Boy Howdy!
I blame my musical tastes on one event in my life - finding an issue of CREEM magazine in a grocery store magazine rack while I waiting for my mom to finish her shopping. It was the August 1978 issue with Bob Seger on the cover. I was 13 years old and, like Lou Reed sang, in love with rock 'n' roll.
I must have bought the magazine for the Paul McCartney story because I was still obsessed with bands like the Beatles and the Stones even though I was listening to a lot of new wave on the New York City radio stations - Patti Smith Group, Blondie, the Ramones, Ian Dury and the Blockheads, Joe Jackson, Lena Lovich, Talking Heads, Tom Robinson Band, the Cars, and so on. Of course, there was new music from the Who, the Stones, the Kinks, and local boy done good, Bruce Springsteen to enjoy, too. (Did I mention I grew up on the Jersey Shore? And yes, I know where Bruce lives - very close to my old house - but I'm not sharing. Tough.)

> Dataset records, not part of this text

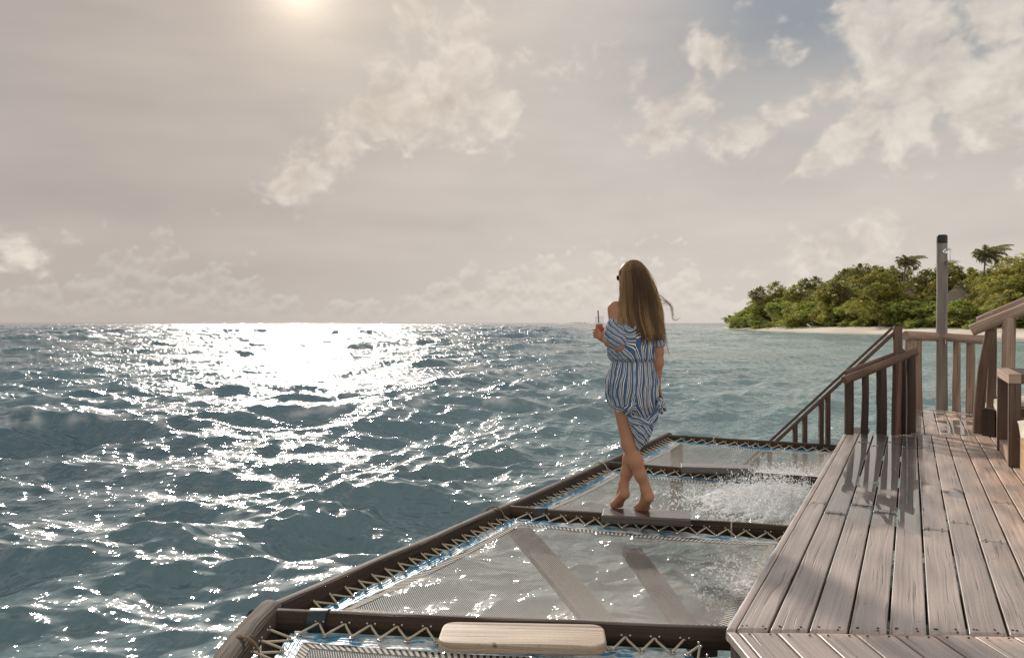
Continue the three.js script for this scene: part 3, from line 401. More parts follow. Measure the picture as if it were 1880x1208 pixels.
// one board: across w0..w1, along s0(w)..s1(w), in a frame (origin, along, across)
function board(parent, o, t, n, w0, w1, s0, s1, seed, top = DECK, near = false) {
  const r = rng(seed * 977 + 5), dy = (r() - 0.5) * 0.004, tilt = (r() - 0.5) * 0.004, c = 0.005, ws = [w0, w0, w0 + c * 0.3, w0 + c, lerp(w0, w1, 0.35), lerp(w0, w1, 0.65), w1 - c, w1 - c * 0.3, w1, w1], ys = [-0.032, -c, -c * 0.3, 0, 0.0006, 0.0006, 0, -c * 0.3, -c, -0.032];
  const L = s1(w0) - s0(w0), m = Math.max(3, Math.ceil(L / 0.055)), pos = [], uv = [], uv1 = [], col = [], idx = [], uo = r() * 3, vo = r() * 7, tone = 0.88 + 0.26 * r(), q = ws.length;
  for (let j = 0; j <= m; j++) for (let i = 0; i < q; i++) {
    const f = j === 0 ? 0 : j === m ? 1 : (j - 0.5) / (m - 1), e = j === 0 || j === m ? -0.003 : 0, s = lerp(s0(ws[i]), s1(ws[i]), f), x = o[0] + t[0] * s + n[0] * ws[i], z = o[1] + t[1] * s + n[1] * ws[i];
    pos.push(x, top + ys[i] + dy + tilt * (i / q - 0.5) + e, z); uv.push(ws[i] + uo, s + vo); uv1.push((x + 1) / 8, (z + 13.5) / 14);
    const [ds, dw] = toDeck(x, z), d = near ? smooth(0.0, 0.5, fbm(x * 0.9, z * 2.0, 6, 4) + 0.9 * smooth(-3.0, -3.17, z) * smooth(0.9, 1.4, x) - 0.12) * 0.8 : dryness(ds, dw), wet = !near ? puddle(ds, dw) : 0, k = tone * lerp(lerp(1, 1.3, d), 0.13, wet), wr = 1 + 0.12 * d;
    col.push(k * wr, k, k * (1 - 0.10 * d));
  }
  for (let j = 0; j < m; j++) for (let i = 0; i < q - 1; i++) { const a = j * q + i; idx.push(a, a + 1, a + q, a + 1, a + q + 1, a + q); }
  for (let j of [0, m]) for (let i = 1; i < q - 1; i++) j ? idx.push(j * q, j * q + i, j * q + i + 1) : idx.push(0, i + 1, i);
  const g = makeGeo(pos, idx, uv, col); g.setAttribute('uv1', new THREE.Float32BufferAttribute(uv1, 2)); return part('board', g, boardMats[seed % 3], parent);
}
const deckG = new THREE.Group(); deckG.name = 'deck'; scene.add(deckG); tag(deckG, 'wet timber deck running away from the camera to the far railing', null, null, 'structure');
{
  const a = (w) => 0.43 * w, b = (w) => 6.39 + 0.31 * w, seams = [[2.55], [2.28, 5.72], [2.6, 5.5], [2.45, 5.85], [5.55], [2.1, 5.6], [2.35], [1.95, 5.9], [3.1], [2.4, 5.2], [4.1], [2.9], [3.7], [2.2], [4.4], [3.0], [2.6], [3.6], [2.5]];
  board(deckG, OD, TD, ND, -0.004, 0.030, a, b, 40);
  let seed = 50;
  for (let k = 0; k < 19; k++) {
    const w0 = k ? 0.154 + 0.14 * (k - 1) : 0.036, w1 = k ? w0 + 0.130 : 0.144, cuts = seams[k];
    let from = a; for (const c of cuts) { const v = c; board(deckG, OD, TD, ND, w0, w1, from, () => v - 0.0025, seed++); from = () => v + 0.0025; } board(deckG, OD, TD, ND, w0, w1, from, b, seed++);
  }
  const nails = []; for (let k = 0; k < 12; k++) { const w0 = k ? 0.154 + 0.14 * (k - 1) : 0.036; for (const c of [a(w0 + 0.06) + 0.03, ...seams[k].flatMap((v) => [v - 0.03, v + 0.03])]) for (const d of [0.028, 0.10]) { const q = new THREE.CylinderGeometry(0.0045, 0.0045, 0.003, 7), p = deckAt(c + 0.008 * noise(k * 3.1, c, d), w0 + d, DECK + 0.0025); q.translate(...p); nails.push(q); } }
  part('nail', nails, M.black, deckG, 'stuff');
  const fr = M.postDark;                                              // joists, edge beam and piles carrying it
  part('edge_beam', [bar(deckAt(0.1, 0.05, 1.09), deckAt(6.4, 0.05, 1.09), 0.05, 0.15), bar(deckAt(6.46, 0.1, 1.09), deckAt(7.2, 2.7, 1.09), 0.05, 0.15)], fr, deckG);
  for (const s of [0.9, 2.2, 3.5, 4.8, 6.1]) part('joist', bar(deckAt(s, 0.09, 1.09), deckAt(s + 0.3, 2.75, 1.09), 0.05, 0.14), fr, deckG);
  for (const [s, w] of [[0.6, 0.25], [2.8, 0.25], [5.6, 0.25], [1.2, 2.2], [3.6, 2.2], [6.0, 2.2]]) part('pile', log(deckAt(s, w, -3), deckAt(s, w, 1.02), 0.11, 0.10, s * 7 + w), M.logDark, deckG);
}
{
  const g = new THREE.Group(); g.name = 'landing'; scene.add(g); tag(g, 'small landing of wet boards beyond the deck, inside the far railing', null, null, 'structure');
  const a = (w) => 6.405 + 0.31 * w, b = (w) => 9.62 - 0.35 * (w - 0.66); let seed = 120;
  for (let k = 0; k < 12; k++) { const w0 = 0.656 + 0.14 * k; board(g, OD, TD, ND, w0, w0 + 0.130, a, b, seed++, DECK + 0.002); }
  part('edge_beam', [bar(deckAt(6.7, 0.68, 1.09), deckAt(9.58, 0.68, 1.09), 0.05, 0.15), bar(deckAt(9.55, 0.72, 1.09), deckAt(9.0, 2.3, 1.09), 0.05, 0.15)], M.postDark, g);
  for (const [s, w] of [[9.3, 0.8], [7.0, 0.8], [9.0, 2.1]]) part('pile', log(deckAt(s, w, -3), deckAt(s, w, 1.02), 0.10, 0.09, s + w), M.logDark, g);
}
{
  const g = new THREE.Group(); g.name = 'deck_001'; scene.add(g); tag(g, 'near deck of boards mitred against the long deck at the bottom right', null, null, 'structure');
  const T = [0.0466, 0.9989], N = [0.9989, -0.0466], seam = (w) => 0.014 + 0.088 * w; let seed = 140;
  board(g, OD, T, N, -0.004, 0.034, seam, () => 4.5, seed++, DECK - 0.001, true);
  for (let k = 0; k < 15; k++) { const w0 = 0.042 + 0.149 * k; board(g, OD, T, N, w0, w0 + 0.140, seam, () => 4.5, seed++, DECK - 0.002, true); }
  part('fascia_board', [bar([0.872, 1.075, -3.19], [1.06, 1.075, 1.1], 0.03, 0.19)], M.postDark, g);
  part('edge_beam', bar([0.95, 1.08, -3.1], [1.12, 1.08, 1.1], 0.06, 0.16), M.postDark, g);
  for (const z of [-2.6, -1.4, -0.2]) part('joist', bar([1.0, 1.08, z], [3.1, 1.08, z + 0.1], 0.05, 0.14), M.postDark, g);
  for (const [x, z] of [[1.25, -2.7], [1.3, 0.3], [2.9, -2.3], [2.9, 0.3]]) part('pile', log([x, -3, z], [x, 1.0, z], 0.11, 0.10, x * 3 + z), M.logDark, g);
  const nails = []; for (let k = 0; k < 8; k++) for (const d of [0.03, 0.11]) { const w = 0.042 + 0.149 * k + d, s = seam(w); for (const q of [0.035, -0.05]) { const c = new THREE.CylinderGeometry(0.0045, 0.0045, 0.003, 7); c.translate(OD[0] + T[0] * (s + q) + N[0] * w, DECK + 0.002, OD[1] + T[1] * (s + q) + N[1] * w); nails.push(c); } }
  part('nail', nails, M.black, g, 'stuff');
}

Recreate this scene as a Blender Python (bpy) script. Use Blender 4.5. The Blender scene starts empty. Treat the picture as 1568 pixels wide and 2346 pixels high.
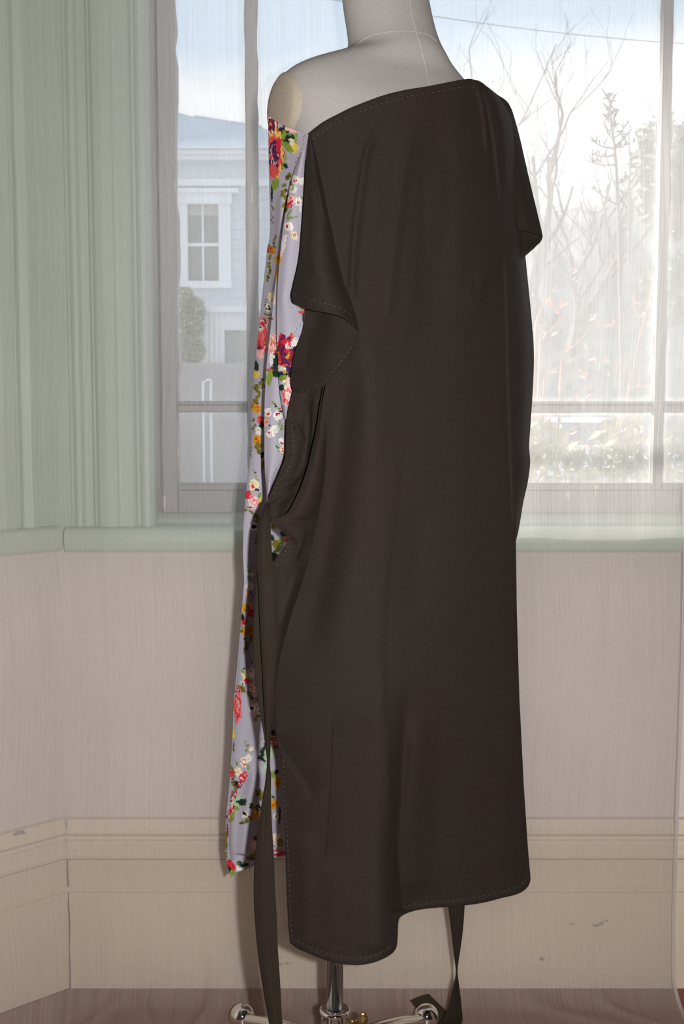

It was because of CREEM that I learned about all the other bands I still listen to like Cheap Trick, the Clash, Elvis Costello, and Tom Petty & the Heartbreakers. Yes, I'm stuck in the '80s, but it's a great decade to be stuck in. After all, CREEM was a very good influence. The magazine opened my eyes and my ears to the latest trends in music and some magnificent rock 'n' roll writing by the likes of Lester Bangs, Dave Marsh and Dave DiMartino. It didn't matter that most of the dirty jokes and drug humor went over my head. (My mom asked me once if CREEM was a porn mag, LOL.) The writers and editors of CREEM magazine loved the bands I did. It was teenage rock 'n' roll heaven with the Clash and Joan Jet right in your face. Man, what a hoot!
So when I read that they were releasing a book called CREEM: America's Only Rock 'N' Roll Magazine, I rushed to Border's to get it and immediately sat at the store for an hour thumbing through the coffee table sized book. The cool thing about CREEM: America's Only Rock 'N' Roll Magazine
is that there are articles from the years before I discovered CREEM on bands like the MC5 and the Stooges who influenced the punk bands I love.
The book also covers the Midwest origins of the magazine. Its rustbelt Detroit roots helped them sympathize with the UK punk bands, gave them a fresh perspective on the NYC scene, and helped them promote fellow Midwesterners such as Cheap Trick, Devo and Chrissy Hynde. They knew what kids in heartland America were dying to hear. And it also explains why the San Francisco-based hippy holdout Rolling Stone magazine became irrelevant to teens like me who loved punk and new wave.
My only disappointment was that they didn't reprint every article from 1978 onwards. That would have been a big book. Well, maybe they could leave all the KISS articles out. Nah, they were entertaining too, even though I wasn't into the band. Still I want to read the Springsteen interview where he gets drunk on two beers, so I hope they publish a volume two (and three and four.) Can't get me enough CREEM!
London Calling
One of the funniest articles in CREEM: America's Only Rock 'N' Roll Magazine is Dave DiMartino's "The Clash: Rash Clash Mash in Motor City Bash" from the December 1979 issue. Boy the Clash really were Bored with the U.S.A. - and Dave, the fans, touring and CREEM magazine. It's only funny because I remember another article a few years later when the Clash were fairly nice to the folks at CREEM. You could call it a love-hate thing. Or a bit of a pose for the press.
Still, the magazine always gave me the impression that Joe Strummer was a bit of a jerk. Nevertheless, I loved the band and their music, and was sad to hear that they were getting back together when Joe died of a congenital heart defect.
Wanting to learn more about the man behind the music, I picked up Redemption Song: The Ballad of Joe Strummer by Chris Salewicz. If you're a fan of Joe or the Clash, get this book. If not, I'm not sure it'll be of interest. Even so, you'll want to read Matt Hanson's well written review at Flak Magazine:
Whatever one's image of Joe Strummer might be, it's probably accurate. He was indeed lonesome and charming and noble and arrogant and gentle and brilliant and kind...
...He decided early on to live for two, and it's very much to his credit that he did. He had the scars and the stories and the words of music to prove it. And now we have a weighty tome to bear witness to his ballad, which turns out really to have been about redemption after all.
Yes, rock 'n' roll has its serious side, too, no matter how irreverent CREEM was. R.I.P. Joe. We miss you.